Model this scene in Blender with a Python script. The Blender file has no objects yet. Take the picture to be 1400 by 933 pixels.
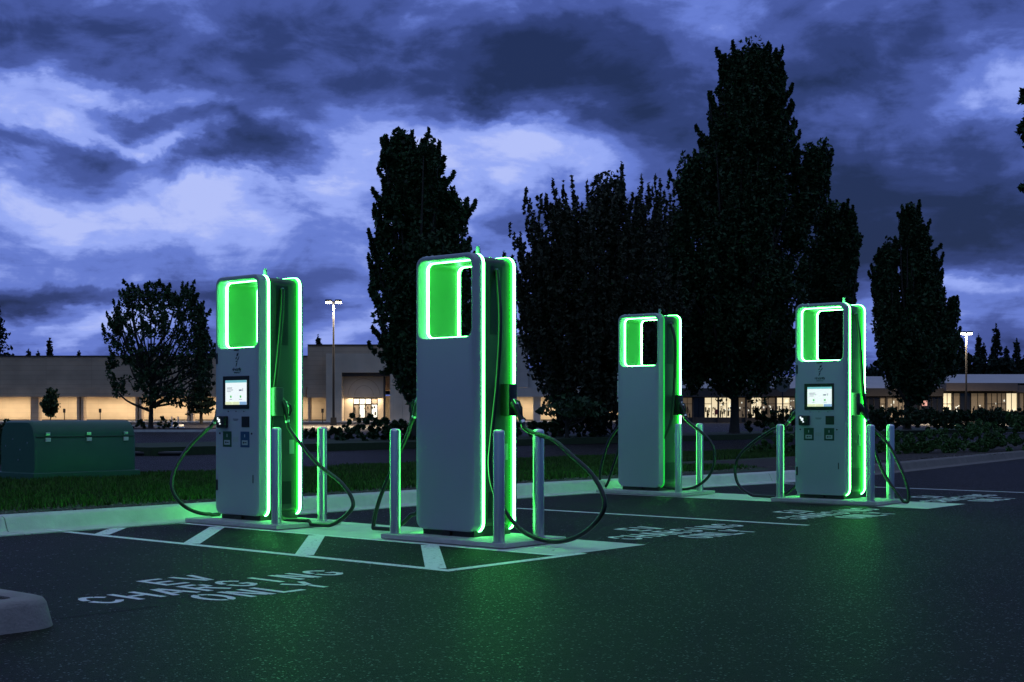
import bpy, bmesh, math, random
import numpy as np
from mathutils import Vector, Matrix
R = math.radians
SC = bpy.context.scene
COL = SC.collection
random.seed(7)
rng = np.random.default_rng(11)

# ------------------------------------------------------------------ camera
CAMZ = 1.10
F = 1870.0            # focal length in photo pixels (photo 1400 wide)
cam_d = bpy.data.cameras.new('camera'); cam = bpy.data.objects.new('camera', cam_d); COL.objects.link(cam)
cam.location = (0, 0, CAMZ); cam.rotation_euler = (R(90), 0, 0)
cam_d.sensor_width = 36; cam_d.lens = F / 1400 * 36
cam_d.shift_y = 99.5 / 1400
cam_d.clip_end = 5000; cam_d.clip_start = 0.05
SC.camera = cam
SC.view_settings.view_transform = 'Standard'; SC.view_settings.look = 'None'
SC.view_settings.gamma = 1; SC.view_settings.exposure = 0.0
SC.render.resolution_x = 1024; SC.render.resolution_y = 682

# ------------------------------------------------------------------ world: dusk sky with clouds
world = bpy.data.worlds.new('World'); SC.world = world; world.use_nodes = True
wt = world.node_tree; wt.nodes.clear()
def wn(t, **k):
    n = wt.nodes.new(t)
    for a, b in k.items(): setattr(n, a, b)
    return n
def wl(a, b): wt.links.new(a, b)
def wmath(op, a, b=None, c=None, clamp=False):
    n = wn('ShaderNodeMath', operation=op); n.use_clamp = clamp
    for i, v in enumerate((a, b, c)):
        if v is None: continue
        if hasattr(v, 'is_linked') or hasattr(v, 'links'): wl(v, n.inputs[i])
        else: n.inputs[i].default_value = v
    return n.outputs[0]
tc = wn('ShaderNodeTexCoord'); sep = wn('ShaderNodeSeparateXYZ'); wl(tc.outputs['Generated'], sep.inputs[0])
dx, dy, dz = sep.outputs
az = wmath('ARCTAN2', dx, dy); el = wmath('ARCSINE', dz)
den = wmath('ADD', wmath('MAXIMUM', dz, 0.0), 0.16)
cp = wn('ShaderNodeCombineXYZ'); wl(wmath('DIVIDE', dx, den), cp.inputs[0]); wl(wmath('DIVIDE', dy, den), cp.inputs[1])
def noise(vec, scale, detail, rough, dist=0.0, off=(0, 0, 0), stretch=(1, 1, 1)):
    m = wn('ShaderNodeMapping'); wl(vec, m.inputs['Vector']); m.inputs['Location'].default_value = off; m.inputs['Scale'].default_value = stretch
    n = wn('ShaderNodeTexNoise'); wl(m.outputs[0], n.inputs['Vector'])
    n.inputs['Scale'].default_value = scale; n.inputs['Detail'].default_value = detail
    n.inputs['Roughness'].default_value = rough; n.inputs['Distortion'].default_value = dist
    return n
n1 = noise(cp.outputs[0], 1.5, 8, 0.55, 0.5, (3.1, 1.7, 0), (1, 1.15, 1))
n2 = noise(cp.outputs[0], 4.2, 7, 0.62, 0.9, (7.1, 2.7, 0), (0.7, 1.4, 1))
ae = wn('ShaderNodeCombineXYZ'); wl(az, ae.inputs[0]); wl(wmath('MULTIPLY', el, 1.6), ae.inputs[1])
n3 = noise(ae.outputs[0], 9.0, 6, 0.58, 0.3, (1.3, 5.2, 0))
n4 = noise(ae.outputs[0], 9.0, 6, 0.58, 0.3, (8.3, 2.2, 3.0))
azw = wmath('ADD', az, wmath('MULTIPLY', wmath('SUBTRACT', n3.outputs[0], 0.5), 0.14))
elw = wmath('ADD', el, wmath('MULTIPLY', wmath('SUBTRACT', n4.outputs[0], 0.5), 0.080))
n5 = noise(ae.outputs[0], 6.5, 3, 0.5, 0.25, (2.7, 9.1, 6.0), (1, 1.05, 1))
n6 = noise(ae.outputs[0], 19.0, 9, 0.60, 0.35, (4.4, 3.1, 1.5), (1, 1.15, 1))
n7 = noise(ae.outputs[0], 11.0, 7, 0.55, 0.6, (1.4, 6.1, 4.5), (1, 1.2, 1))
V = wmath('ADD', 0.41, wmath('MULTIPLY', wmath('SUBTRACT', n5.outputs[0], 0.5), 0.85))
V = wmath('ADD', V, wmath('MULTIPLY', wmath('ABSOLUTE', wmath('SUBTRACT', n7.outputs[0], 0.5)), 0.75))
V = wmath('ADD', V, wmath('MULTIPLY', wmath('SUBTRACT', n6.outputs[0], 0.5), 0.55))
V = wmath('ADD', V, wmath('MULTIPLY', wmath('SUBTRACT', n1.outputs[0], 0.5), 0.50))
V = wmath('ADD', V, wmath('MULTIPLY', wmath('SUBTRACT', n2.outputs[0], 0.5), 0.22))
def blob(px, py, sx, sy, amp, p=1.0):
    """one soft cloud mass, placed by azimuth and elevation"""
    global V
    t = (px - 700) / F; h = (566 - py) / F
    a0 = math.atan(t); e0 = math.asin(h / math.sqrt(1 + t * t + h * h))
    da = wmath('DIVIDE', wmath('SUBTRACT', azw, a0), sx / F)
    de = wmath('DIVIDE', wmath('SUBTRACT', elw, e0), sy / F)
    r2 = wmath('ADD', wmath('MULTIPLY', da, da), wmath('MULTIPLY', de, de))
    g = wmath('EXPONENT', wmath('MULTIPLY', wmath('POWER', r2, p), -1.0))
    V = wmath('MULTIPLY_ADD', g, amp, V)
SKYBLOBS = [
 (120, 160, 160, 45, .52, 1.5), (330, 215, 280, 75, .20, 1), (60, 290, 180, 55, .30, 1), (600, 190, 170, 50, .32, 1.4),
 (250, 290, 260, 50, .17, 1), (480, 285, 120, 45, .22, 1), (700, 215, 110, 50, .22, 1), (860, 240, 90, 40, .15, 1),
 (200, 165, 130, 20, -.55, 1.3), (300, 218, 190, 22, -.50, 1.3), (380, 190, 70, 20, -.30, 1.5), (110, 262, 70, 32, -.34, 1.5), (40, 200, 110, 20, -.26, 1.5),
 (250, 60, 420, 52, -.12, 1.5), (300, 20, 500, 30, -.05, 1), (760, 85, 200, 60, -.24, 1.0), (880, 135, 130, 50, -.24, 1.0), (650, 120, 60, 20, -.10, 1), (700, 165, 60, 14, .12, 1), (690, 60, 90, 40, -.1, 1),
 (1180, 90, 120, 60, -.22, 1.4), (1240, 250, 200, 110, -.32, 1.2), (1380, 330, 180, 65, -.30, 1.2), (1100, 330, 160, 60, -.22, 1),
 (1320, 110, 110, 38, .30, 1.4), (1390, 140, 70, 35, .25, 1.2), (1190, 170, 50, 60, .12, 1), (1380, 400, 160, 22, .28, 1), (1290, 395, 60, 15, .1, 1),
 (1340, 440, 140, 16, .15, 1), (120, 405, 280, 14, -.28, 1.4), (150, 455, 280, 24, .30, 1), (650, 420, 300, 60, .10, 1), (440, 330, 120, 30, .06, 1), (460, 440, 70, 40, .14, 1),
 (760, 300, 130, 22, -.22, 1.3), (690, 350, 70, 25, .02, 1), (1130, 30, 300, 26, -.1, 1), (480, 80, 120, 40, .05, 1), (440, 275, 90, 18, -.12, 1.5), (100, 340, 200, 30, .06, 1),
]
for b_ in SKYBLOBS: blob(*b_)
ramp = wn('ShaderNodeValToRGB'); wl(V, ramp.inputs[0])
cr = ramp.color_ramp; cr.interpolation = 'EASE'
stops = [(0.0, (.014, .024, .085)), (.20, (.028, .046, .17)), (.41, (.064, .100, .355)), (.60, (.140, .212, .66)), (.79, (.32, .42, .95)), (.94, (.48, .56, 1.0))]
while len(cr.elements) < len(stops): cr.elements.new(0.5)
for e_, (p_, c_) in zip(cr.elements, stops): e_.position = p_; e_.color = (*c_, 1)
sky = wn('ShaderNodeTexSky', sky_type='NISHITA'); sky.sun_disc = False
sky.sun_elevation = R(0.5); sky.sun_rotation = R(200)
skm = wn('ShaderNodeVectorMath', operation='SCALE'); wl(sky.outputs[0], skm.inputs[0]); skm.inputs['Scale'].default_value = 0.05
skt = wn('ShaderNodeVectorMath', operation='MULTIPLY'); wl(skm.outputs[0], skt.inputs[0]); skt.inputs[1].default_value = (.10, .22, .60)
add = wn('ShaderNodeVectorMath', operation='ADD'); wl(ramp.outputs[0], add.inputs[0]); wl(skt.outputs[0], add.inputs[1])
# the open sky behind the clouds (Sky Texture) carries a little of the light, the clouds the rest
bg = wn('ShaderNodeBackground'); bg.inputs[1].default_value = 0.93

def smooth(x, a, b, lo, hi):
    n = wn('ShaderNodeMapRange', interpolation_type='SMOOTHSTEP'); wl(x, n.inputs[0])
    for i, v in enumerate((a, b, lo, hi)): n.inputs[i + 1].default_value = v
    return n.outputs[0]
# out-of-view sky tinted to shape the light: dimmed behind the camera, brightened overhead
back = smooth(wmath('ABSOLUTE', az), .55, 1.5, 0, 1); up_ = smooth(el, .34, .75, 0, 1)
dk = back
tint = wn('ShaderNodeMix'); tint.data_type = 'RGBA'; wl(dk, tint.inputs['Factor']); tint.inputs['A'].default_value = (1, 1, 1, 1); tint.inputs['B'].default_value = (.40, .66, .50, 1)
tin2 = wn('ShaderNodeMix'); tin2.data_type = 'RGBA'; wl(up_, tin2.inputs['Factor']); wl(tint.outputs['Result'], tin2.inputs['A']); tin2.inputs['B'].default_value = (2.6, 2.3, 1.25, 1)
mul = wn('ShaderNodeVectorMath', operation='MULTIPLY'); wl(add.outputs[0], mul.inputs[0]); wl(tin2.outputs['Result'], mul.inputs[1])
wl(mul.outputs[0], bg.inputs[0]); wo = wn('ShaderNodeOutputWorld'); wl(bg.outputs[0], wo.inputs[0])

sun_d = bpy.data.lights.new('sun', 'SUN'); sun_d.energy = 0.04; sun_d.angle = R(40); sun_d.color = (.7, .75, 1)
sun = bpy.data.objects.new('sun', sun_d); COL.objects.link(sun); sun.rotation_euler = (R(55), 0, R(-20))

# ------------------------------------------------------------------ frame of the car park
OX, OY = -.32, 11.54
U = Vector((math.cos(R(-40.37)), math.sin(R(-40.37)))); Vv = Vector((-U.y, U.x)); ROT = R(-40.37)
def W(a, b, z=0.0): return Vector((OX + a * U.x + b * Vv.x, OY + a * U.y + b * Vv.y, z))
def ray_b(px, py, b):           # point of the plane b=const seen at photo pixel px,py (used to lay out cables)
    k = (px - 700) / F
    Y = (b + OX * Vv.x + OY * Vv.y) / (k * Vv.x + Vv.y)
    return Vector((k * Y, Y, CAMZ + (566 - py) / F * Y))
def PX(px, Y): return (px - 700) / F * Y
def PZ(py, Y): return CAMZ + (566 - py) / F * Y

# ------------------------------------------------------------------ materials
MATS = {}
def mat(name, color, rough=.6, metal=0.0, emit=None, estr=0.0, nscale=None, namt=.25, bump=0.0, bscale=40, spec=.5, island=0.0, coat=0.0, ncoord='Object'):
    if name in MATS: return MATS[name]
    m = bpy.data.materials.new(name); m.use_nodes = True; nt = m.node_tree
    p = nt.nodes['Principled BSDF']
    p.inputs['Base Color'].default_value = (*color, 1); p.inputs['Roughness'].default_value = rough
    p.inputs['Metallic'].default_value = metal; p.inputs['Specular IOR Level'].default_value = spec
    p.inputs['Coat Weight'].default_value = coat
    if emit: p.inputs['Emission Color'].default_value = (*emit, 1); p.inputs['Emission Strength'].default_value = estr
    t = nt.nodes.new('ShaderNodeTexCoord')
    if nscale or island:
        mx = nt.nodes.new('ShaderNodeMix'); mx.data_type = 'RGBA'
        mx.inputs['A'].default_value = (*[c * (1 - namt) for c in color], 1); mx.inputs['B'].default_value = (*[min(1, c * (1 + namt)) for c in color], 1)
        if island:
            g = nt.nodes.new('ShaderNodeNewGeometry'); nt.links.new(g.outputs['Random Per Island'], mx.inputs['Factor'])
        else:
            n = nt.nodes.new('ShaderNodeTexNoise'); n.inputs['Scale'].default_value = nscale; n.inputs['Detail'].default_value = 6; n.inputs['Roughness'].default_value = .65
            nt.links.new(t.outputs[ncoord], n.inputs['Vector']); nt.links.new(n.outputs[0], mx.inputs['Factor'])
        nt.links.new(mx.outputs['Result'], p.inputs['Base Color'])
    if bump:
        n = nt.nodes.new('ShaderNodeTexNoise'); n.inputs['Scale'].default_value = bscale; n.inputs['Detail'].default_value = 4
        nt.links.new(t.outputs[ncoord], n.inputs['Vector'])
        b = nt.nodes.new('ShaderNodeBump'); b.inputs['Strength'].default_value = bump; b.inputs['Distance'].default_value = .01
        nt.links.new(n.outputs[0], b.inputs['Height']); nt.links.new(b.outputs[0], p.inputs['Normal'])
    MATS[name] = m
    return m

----

**Requirement**
Please restate the material above line by line, exactly, beginning at its first line and ending with the line that contains "rng = np.random.default_rng(11)", without any pictures.

**Problem solution**
Model this scene in Blender with a Python script. The Blender file has no objects yet. Take the picture to be 1400 by 933 pixels.
import bpy, bmesh, math, random
import numpy as np
from mathutils import Vector, Matrix
R = math.radians
SC = bpy.context.scene
COL = SC.collection
random.seed(7)
rng = np.random.default_rng(11)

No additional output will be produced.